→ **Direction**: Could you give the data below again, exactly and completely?

[Scripts that build scenes]
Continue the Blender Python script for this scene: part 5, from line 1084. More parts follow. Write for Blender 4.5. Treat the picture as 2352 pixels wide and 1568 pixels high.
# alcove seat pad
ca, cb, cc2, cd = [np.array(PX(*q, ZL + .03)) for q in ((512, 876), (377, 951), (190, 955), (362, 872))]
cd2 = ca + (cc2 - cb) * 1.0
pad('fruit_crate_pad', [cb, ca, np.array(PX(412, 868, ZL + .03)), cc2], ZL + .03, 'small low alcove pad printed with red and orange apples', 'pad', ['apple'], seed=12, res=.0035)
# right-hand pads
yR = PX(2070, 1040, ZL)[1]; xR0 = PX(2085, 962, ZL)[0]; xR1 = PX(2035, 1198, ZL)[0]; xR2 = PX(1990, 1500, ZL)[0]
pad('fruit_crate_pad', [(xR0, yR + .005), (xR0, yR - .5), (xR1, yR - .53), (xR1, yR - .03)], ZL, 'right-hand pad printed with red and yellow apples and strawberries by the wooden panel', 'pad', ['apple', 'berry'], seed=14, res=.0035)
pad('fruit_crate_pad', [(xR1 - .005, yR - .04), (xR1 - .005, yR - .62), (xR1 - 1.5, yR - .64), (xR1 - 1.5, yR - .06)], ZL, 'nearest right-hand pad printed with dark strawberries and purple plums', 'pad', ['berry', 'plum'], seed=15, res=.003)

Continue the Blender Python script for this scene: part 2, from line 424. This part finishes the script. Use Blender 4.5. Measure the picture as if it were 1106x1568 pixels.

→ **Completed exercise**:
Continue the Blender Python script for this scene: part 5, from line 1084. More parts follow. Write for Blender 4.5. Treat the picture as 2352 pixels wide and 1568 pixels high.
# alcove seat pad
ca, cb, cc2, cd = [np.array(PX(*q, ZL + .03)) for q in ((512, 876), (377, 951), (190, 955), (362, 872))]
cd2 = ca + (cc2 - cb) * 1.0
pad('fruit_crate_pad', [cb, ca, np.array(PX(412, 868, ZL + .03)), cc2], ZL + .03, 'small low alcove pad printed with red and orange apples', 'pad', ['apple'], seed=12, res=.0035)
# right-hand pads
yR = PX(2070, 1040, ZL)[1]; xR0 = PX(2085, 962, ZL)[0]; xR1 = PX(2035, 1198, ZL)[0]; xR2 = PX(1990, 1500, ZL)[0]
pad('fruit_crate_pad', [(xR0, yR + .005), (xR0, yR - .5), (xR1, yR - .53), (xR1, yR - .03)], ZL, 'right-hand pad printed with red and yellow apples and strawberries by the wooden panel', 'pad', ['apple', 'berry'], seed=14, res=.0035)
pad('fruit_crate_pad', [(xR1 - .005, yR - .04), (xR1 - .005, yR - .62), (xR1 - 1.5, yR - .64), (xR1 - 1.5, yR - .06)], ZL, 'nearest right-hand pad printed with dark strawberries and purple plums', 'pad', ['berry', 'plum'], seed=15, res=.003)

Continue the Blender Python script for this scene: part 2, from line 424. This part finishes the script. Use Blender 4.5. Measure the picture as if it were 1106x1568 pixels.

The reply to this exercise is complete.